Applus ultrasonic testing_web
Using ultrasonic testing equipment (of a previous generation) to inspect a weld. Photo: Applus+


Today, I have a progress meeting at Applus+ for the hardware development. The design of one of the PCBs is ready for production and we discuss the required steps for the next couple of days to send the information to the manufacturing company. Next, we review the latest design of the housing. We discuss the various options for the look and feel and the required protection for one of the connector types. After the meeting, I work on the minutes by summarizing the decisions and action items.


I’m back in the office at Alten. In the morning, we have a planning meeting for one of our internal projects. The goal of this project is to develop a monitoring application for train control systems that runs on a built-in display in public transport vehicles. The scope of the project is defined in detail since we’re building an exact replacement for the existing application that runs on obsolete hardware. The main focus is the short project timeline. I’m fortunate to work with a very enthusiastic project team that enjoys this challenge.
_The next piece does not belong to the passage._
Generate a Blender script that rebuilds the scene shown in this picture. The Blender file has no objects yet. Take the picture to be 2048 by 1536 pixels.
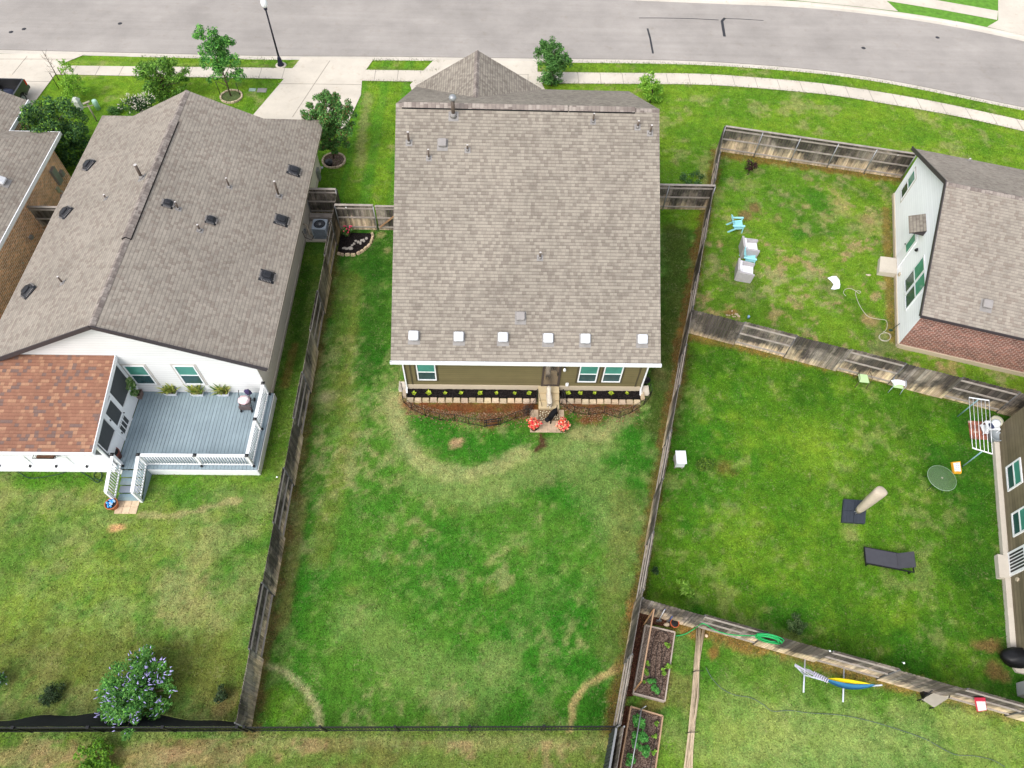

During the sprint planning, we select the work packages for the next iteration based upon the overall project phasing as discussed with the client and the main technical challenges that remain. Later that day, I prepare a project dashboard and send it to the client. The dashboard gives an overview of the current progress in the work packages, the expected delivery date, the financial status and the main project risks.


The last day of the week is also at Alten. In the morning, I have a regular progress meeting with the customer of the train monitoring application. We start with a demonstration of the current state of the project. Next, we go through all aspects in the dashboard I sent out the day before. We have a short discussion about the various options to update the application on the built-in display using a service laptop. We decide that some of the options need further technical investigation.

After the meeting, I have a short talk with the I-See project team. In this project, we’ve developed firmware, apps and a cloud solution for smart glasses. The project is almost completed, and we only have some support activities left. The rest of the day, I have some informal discussions about the other ADC projects and update their status in the traffic light summary for next week.

After an exciting, dynamic week with a variety of projects and activities, we end the day with a short drink to celebrate the progress made and the start of the weekend.